— start DATA LINES —
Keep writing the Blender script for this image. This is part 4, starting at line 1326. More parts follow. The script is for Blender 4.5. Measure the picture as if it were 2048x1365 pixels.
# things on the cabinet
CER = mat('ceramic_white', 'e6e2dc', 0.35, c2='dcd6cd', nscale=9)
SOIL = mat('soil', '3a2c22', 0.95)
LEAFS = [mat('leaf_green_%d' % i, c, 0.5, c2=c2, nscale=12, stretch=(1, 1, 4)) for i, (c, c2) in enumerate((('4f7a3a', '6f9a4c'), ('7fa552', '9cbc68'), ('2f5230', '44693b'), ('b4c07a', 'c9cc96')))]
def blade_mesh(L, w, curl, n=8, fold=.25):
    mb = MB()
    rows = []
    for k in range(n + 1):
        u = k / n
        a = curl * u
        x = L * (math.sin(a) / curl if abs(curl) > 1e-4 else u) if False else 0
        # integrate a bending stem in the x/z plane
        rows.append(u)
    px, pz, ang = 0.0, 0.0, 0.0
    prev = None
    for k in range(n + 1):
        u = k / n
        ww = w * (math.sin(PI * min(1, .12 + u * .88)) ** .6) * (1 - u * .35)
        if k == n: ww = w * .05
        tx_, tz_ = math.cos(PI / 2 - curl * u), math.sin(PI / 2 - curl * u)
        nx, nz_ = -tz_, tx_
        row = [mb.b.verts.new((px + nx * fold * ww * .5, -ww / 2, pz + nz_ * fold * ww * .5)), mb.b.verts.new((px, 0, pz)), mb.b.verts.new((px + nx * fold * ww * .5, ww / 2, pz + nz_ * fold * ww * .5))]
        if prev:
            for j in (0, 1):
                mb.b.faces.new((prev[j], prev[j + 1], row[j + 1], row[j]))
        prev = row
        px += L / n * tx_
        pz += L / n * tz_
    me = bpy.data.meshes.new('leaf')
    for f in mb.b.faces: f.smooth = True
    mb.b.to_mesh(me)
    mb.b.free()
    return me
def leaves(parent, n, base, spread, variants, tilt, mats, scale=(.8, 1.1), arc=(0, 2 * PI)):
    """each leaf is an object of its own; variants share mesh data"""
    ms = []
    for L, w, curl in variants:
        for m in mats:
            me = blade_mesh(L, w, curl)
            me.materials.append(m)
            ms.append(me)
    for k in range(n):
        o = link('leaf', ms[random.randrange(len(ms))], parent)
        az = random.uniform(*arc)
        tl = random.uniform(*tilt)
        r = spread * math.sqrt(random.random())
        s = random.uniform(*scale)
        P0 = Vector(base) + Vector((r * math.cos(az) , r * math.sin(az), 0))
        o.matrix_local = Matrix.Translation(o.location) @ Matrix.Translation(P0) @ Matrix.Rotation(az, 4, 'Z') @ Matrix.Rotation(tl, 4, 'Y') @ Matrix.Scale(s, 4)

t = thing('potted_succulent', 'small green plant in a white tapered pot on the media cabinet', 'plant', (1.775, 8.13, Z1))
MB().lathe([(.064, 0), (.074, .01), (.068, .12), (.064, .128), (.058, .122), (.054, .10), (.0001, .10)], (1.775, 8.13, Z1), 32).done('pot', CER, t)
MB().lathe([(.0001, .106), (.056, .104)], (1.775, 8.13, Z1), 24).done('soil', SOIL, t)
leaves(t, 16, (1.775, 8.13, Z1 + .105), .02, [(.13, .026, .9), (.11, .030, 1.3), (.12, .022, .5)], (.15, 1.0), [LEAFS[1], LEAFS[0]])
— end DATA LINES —
TASK REQUIREMENTS
Return the full listing, character for character.

WRITTEN RESPONSE
Keep writing the Blender script for this image. This is part 4, starting at line 1326. More parts follow. The script is for Blender 4.5. Measure the picture as if it were 2048x1365 pixels.
# things on the cabinet
CER = mat('ceramic_white', 'e6e2dc', 0.35, c2='dcd6cd', nscale=9)
SOIL = mat('soil', '3a2c22', 0.95)
LEAFS = [mat('leaf_green_%d' % i, c, 0.5, c2=c2, nscale=12, stretch=(1, 1, 4)) for i, (c, c2) in enumerate((('4f7a3a', '6f9a4c'), ('7fa552', '9cbc68'), ('2f5230', '44693b'), ('b4c07a', 'c9cc96')))]
def blade_mesh(L, w, curl, n=8, fold=.25):
    mb = MB()
    rows = []
    for k in range(n + 1):
        u = k / n
        a = curl * u
        x = L * (math.sin(a) / curl if abs(curl) > 1e-4 else u) if False else 0
        # integrate a bending stem in the x/z plane
        rows.append(u)
    px, pz, ang = 0.0, 0.0, 0.0
    prev = None
    for k in range(n + 1):
        u = k / n
        ww = w * (math.sin(PI * min(1, .12 + u * .88)) ** .6) * (1 - u * .35)
        if k == n: ww = w * .05
        tx_, tz_ = math.cos(PI / 2 - curl * u), math.sin(PI / 2 - curl * u)
        nx, nz_ = -tz_, tx_
        row = [mb.b.verts.new((px + nx * fold * ww * .5, -ww / 2, pz + nz_ * fold * ww * .5)), mb.b.verts.new((px, 0, pz)), mb.b.verts.new((px + nx * fold * ww * .5, ww / 2, pz + nz_ * fold * ww * .5))]
        if prev:
            for j in (0, 1):
                mb.b.faces.new((prev[j], prev[j + 1], row[j + 1], row[j]))
        prev = row
        px += L / n * tx_
        pz += L / n * tz_
    me = bpy.data.meshes.new('leaf')
    for f in mb.b.faces: f.smooth = True
    mb.b.to_mesh(me)
    mb.b.free()
    return me
def leaves(parent, n, base, spread, variants, tilt, mats, scale=(.8, 1.1), arc=(0, 2 * PI)):
    """each leaf is an object of its own; variants share mesh data"""
    ms = []
    for L, w, curl in variants:
        for m in mats:
            me = blade_mesh(L, w, curl)
            me.materials.append(m)
            ms.append(me)
    for k in range(n):
        o = link('leaf', ms[random.randrange(len(ms))], parent)
        az = random.uniform(*arc)
        tl = random.uniform(*tilt)
        r = spread * math.sqrt(random.random())
        s = random.uniform(*scale)
        P0 = Vector(base) + Vector((r * math.cos(az) , r * math.sin(az), 0))
        o.matrix_local = Matrix.Translation(o.location) @ Matrix.Translation(P0) @ Matrix.Rotation(az, 4, 'Z') @ Matrix.Rotation(tl, 4, 'Y') @ Matrix.Scale(s, 4)

t = thing('potted_succulent', 'small green plant in a white tapered pot on the media cabinet', 'plant', (1.775, 8.13, Z1))
MB().lathe([(.064, 0), (.074, .01), (.068, .12), (.064, .128), (.058, .122), (.054, .10), (.0001, .10)], (1.775, 8.13, Z1), 32).done('pot', CER, t)
MB().lathe([(.0001, .106), (.056, .104)], (1.775, 8.13, Z1), 24).done('soil', SOIL, t)
leaves(t, 16, (1.775, 8.13, Z1 + .105), .02, [(.13, .026, .9), (.11, .030, 1.3), (.12, .022, .5)], (.15, 1.0), [LEAFS[1], LEAFS[0]])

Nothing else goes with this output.